Who Do We Blame for the Patriots’ Unforced Spygate 2.0 Error?
Given the history, the filming scandal boggles the mind.
So now the first head has rolled.
This weekend, the Patriots revealed that the cameraman responsible for filming the Cincinnati Bengals from the press box in Cleveland, Dave Mondillo of Kraft Sports and Entertainment, has been suspended, meaning that the person most obviously, tangibly responsible for the team once again being branded cheaters and scoundrels has been punished.
There will be more consequences to come. The team is now staring down a fine likely in the six figures, as well as the loss of a draft pick, not to mention the cloud that will likely hang over the season the way the original SpyGate did in 2007. But whatever punishment is handed down by the league, which is reportedly taking the Patriots’ less-than-savory history into account while making its decision, there’s no way we can blame Roger Goodell for this one. The Patriots did this to themselves.
So who is ultimately responsible here? Not just the cameraman, that’s for sure.
In their statement last week, the team accepted responsibility for the screw-up and acknowledged that, although the camera crew had been given a press pass and had a legitimate purpose for being there, it acted “inappropriately,” apparently unbeknownst to the team.
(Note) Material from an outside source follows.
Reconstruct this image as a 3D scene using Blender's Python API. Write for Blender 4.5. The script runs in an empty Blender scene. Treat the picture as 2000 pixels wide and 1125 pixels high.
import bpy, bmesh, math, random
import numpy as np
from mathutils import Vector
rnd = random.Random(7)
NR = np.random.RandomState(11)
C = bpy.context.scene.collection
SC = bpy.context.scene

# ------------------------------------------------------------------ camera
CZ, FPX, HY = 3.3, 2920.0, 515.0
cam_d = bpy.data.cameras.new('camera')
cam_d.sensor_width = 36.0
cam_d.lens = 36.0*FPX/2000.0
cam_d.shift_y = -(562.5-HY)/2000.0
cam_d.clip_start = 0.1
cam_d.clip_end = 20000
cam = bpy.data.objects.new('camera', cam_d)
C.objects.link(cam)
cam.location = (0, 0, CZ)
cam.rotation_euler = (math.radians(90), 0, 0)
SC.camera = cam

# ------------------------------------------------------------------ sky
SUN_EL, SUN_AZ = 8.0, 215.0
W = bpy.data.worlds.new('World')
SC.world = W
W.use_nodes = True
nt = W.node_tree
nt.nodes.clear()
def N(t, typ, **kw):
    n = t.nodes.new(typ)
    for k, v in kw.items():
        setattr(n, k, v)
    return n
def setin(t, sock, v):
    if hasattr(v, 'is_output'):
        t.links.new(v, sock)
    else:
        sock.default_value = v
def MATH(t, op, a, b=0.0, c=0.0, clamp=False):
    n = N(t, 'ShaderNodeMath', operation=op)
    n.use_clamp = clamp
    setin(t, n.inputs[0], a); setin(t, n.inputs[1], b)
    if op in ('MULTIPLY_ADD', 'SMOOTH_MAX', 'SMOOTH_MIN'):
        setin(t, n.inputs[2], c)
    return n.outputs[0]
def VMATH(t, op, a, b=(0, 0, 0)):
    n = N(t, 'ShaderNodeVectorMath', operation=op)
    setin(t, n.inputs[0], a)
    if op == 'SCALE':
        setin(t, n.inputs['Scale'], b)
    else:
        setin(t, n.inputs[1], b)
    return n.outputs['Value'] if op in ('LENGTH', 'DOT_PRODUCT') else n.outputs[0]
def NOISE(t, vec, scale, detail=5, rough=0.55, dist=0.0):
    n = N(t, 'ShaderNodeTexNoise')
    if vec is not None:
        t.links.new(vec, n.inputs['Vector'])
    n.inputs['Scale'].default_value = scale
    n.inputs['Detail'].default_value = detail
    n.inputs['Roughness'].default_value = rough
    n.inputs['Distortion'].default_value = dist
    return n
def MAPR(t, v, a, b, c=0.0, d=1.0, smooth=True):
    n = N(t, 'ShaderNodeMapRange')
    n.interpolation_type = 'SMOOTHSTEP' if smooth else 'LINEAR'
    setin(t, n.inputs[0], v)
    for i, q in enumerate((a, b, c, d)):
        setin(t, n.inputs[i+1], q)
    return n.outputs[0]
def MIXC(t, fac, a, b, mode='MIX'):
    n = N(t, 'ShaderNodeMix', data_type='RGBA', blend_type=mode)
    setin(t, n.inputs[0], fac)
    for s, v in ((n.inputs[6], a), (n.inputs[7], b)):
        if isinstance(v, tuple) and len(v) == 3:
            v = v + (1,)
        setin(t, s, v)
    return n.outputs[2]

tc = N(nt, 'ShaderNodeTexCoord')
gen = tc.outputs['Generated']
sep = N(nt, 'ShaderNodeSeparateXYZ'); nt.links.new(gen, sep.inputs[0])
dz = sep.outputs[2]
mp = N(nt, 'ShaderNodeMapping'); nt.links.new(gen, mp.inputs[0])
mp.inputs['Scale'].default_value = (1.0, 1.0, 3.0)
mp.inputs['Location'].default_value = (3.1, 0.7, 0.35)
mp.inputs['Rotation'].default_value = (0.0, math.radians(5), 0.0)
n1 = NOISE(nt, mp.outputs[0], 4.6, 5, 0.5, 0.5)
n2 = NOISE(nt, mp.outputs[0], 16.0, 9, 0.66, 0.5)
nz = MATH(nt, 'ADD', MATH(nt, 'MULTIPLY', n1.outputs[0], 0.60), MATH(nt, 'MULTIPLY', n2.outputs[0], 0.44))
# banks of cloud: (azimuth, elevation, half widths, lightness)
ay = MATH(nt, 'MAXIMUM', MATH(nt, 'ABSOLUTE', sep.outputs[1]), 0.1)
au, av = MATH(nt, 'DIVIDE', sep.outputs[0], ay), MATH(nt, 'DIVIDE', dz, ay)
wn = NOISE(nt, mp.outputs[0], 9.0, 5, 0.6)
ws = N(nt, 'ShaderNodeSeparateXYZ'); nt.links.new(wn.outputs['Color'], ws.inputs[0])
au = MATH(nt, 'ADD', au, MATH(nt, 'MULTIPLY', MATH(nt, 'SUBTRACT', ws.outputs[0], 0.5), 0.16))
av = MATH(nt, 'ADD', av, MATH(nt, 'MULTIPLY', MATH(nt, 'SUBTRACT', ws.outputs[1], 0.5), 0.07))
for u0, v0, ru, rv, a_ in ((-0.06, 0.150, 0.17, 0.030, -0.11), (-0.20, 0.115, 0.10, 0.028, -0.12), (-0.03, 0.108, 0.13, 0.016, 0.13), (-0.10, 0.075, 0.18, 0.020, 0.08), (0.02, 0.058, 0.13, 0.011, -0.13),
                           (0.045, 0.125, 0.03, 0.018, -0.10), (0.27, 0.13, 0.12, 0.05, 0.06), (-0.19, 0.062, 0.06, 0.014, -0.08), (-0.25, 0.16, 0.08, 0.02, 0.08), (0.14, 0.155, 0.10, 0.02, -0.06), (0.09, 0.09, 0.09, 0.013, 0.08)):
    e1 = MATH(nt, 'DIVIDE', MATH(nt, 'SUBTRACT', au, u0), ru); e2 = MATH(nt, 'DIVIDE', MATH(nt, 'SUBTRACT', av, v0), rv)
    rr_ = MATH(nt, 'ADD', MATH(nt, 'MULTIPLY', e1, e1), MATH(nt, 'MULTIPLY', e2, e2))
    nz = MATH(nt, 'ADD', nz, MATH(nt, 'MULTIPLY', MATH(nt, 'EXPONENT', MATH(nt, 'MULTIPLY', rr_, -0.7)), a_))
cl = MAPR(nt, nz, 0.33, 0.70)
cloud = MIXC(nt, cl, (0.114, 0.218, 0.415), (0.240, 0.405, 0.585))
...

But even if the film staff and the coaching staff had no contact with one another, as we’ve been told over and over, that doesn’t mean the Pats aren’t culpable. Given the notoriously tight ship Bill Belichick runs in Foxboro, how were they not made to be in constant fear of getting chewed out by the team’s larger-than-life coach?
Video captured at the scene of the filming incident and newly released on Sunday shows the suspended cameraman telling stadium security he “didn’t know” that filming the Bengals sideline was off-limits. And hey, mistakes happen. But how could videographers linked to the Pats not have been warned repeatedly about the risks to the team’s reputation posed by just carrying a camera around in the first place, not to mention how bad a look it would be to record eight whole minutes of sideline footage?
It boggles the mind. What a disaster.